Catalytic Conversion of Glucose to 5-Hydroxymethyl-furfural with a Phosphated TiO2 Catalyst

Nanosized phosphated TiO2 catalysts with different phosphate contents were synthesized and tested for the conversion of glucose to 5-hydroxymethylfurfural. The resulting materials were characterized by using N-2-adsorption, XRD, inductively coupled plasma atomic emission spectroscopy, X-ray spectroscopy, TEM, temperature-programmed desorption of ammonia, and FTIR spectroscopy of pyridine adsorption techniques to determine their structural, bulk, surface, and acid properties. We found that TiO2 nanoparticles catalyzed this reaction under mild conditions in a water-butanol biphasic system.
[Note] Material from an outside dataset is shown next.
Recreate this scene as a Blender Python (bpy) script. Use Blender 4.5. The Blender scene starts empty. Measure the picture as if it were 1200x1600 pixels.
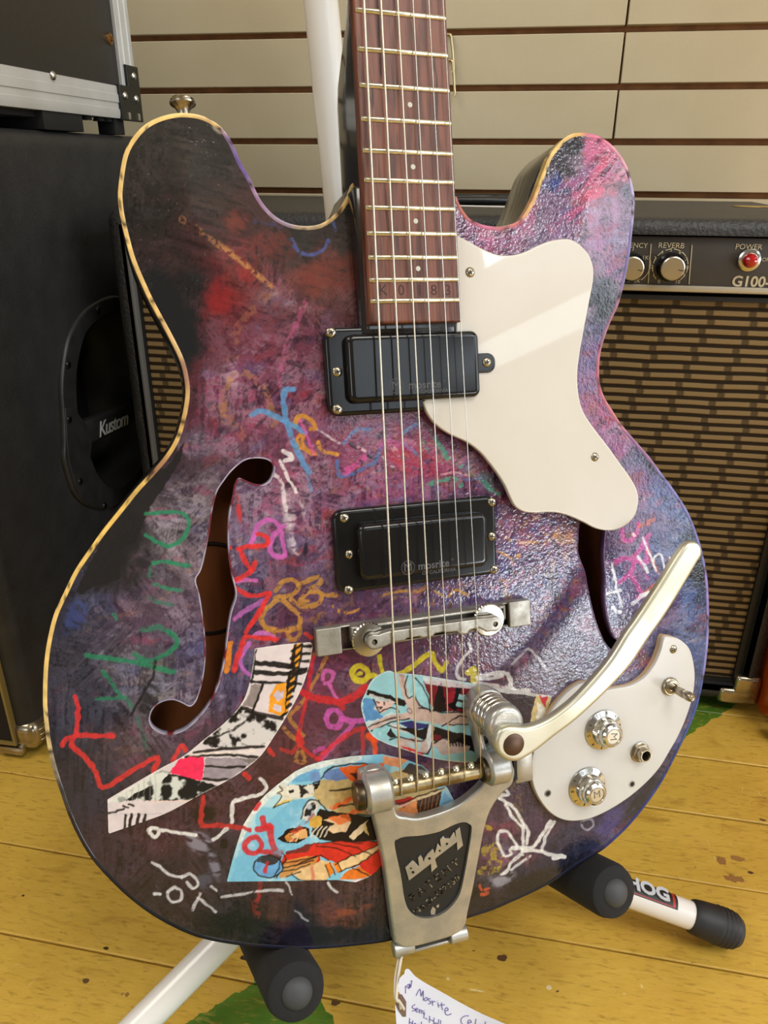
import bpy, bmesh, math, random
import numpy as np
from mathutils import Vector, Matrix
from mathutils.geometry import delaunay_2d_cdt

random.seed(7)
SC = bpy.context.scene
COL = SC.collection
RAD = math.radians

# ---------------------------------------------------------------- camera
F, CX, CY, CAM_H = 1200.0, 600.0, 800.0, 0.54          # the photograph is 1200 x 1600


def cam_axes(pitch, yaw, roll):
    xw = np.array([math.cos(yaw), 0, -math.sin(yaw)])
    yw = np.array([math.sin(yaw), 0, math.cos(yaw)])
    zw = np.array([0, -1.0, 0])
    c, s = math.cos(pitch), math.sin(pitch)
    rp = np.array([[1, 0, 0], [0, c, -s], [0, s, c]])
    cr, sr = math.cos(roll), math.sin(roll)
    rr = np.array([[cr, -sr, 0], [sr, cr, 0], [0, 0, 1]])
    return rr @ rp @ np.stack([xw, yw, zw], 1)


RC = cam_axes(RAD(24.5), RAD(9.5), RAD(0.33))           # world -> camera (x right, y down, z forward)
CAMP = np.array([0.0, 0.0, CAM_H])
cam = bpy.data.cameras.new('camera')
cam.sensor_fit = 'VERTICAL'
cam.sensor_height = 36.0
cam.lens = 36.0 * F / 1600.0
cam.clip_start = 0.02
cam_ob = bpy.data.objects.new('camera', cam)
m = np.eye(4)
m[:3, 0], m[:3, 1], m[:3, 2], m[:3, 3] = RC[0], -RC[1], -RC[2], CAMP
cam_ob.matrix_world = Matrix(m.tolist())
COL.objects.link(cam_ob)
SC.camera = cam_ob

# ---------------------------------------------------------------- light and exposure
SC.view_settings.view_transform = 'Standard'
SC.view_settings.look = 'None'
SC.view_settings.gamma = 1.0
SC.view_settings.use_curve_mapping = False
SC.view_settings.exposure = -0.3
SC.cycles.use_denoising = True
SC.cycles.max_bounces = 6
SC.cycles.caustics_reflective = False
SC.cycles.caustics_refractive = False
SC.cycles.sample_clamp_indirect = 6.0
world = bpy.data.worlds.new('sky')
SC.world = world
world.use_nodes = True
world.node_tree.nodes['Background'].inputs[0].default_value = (0.75, 0.87, 1.0, 1)
world.node_tree.nodes['Background'].inputs[1].default_value = 1.0


def area(name, loc, rot, sx, sy, watts, col):
    l = bpy.data.lights.new(name, 'AREA')
    l.shape = 'RECTANGLE'
    l.size, l.size_y, l.energy, l.color = sx, sy, watts, col
    o = bpy.data.objects.new(name, l)
    o.location, o.rotation_euler = loc, rot
    COL.objects.link(o)
    return o


# openings in the right-hand wall: y range, z range, radiance
WINDOWS = [(-0.70, 1.0, 0.3, 2.3, 5.0), (-2.0, -1.0, 1.54, 1.70, 7.0), (-2.05, -1.05, 0.03, 0.40, 24.0), (-1.62, -0.74, 2.08, 2.44, 24.0), (-3.0, -2.12, 1.45, 2.25, 2.6)]

# daylight through the shop windows in the right-hand wall, an added front fill, and the ceiling tubes
for y0, y1, z0, z1, rad_ in WINDOWS:
    area('window_and_fill_daylight', (2.93, (y0 + y1) / 2, (z0 + z1) / 2), (0, RAD(90), 0), z1 - z0, y1 - y0, rad_ * math.pi * (y1 - y0) * (z1 - z0), (0.86, 0.93, 1.0))
area('window_and_fill_daylight', (-1.4, -3.53, 1.6), (RAD(90), 0, 0), 1.5, 1.3, 34, (0.88, 0.94, 1.0))  # fill added to light guitar and leg from the front; no window there
area('ceiling_tube_light', (-1.7, -0.5, 2.74), (0, 0, 0), 1.3, 1.2, 46, (1.0, 0.96, 0.89))
area('ceiling_tube_light', (1.25, -0.7, 2.74), (0, 0, 0), 1.3, 1.2, 60, (1.0, 0.96, 0.89))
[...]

The incorporation of phosphorus into the TiO2 framework remarkably enhances the target product selectivity, which is ascribed to increased surface area, enhanced acidity, as well as thermal stability resulting from the Ti-O-P bond formation. Under optimal reaction conditions, phosphated TiO2 was found to exhibit excellent catalytic performance, which resulted in 97% glucose conversion and 81% HMF yield after 3 h of reaction at 175 degrees C. More importantly, the catalyst showed good stability and could be reused for several reaction cycles.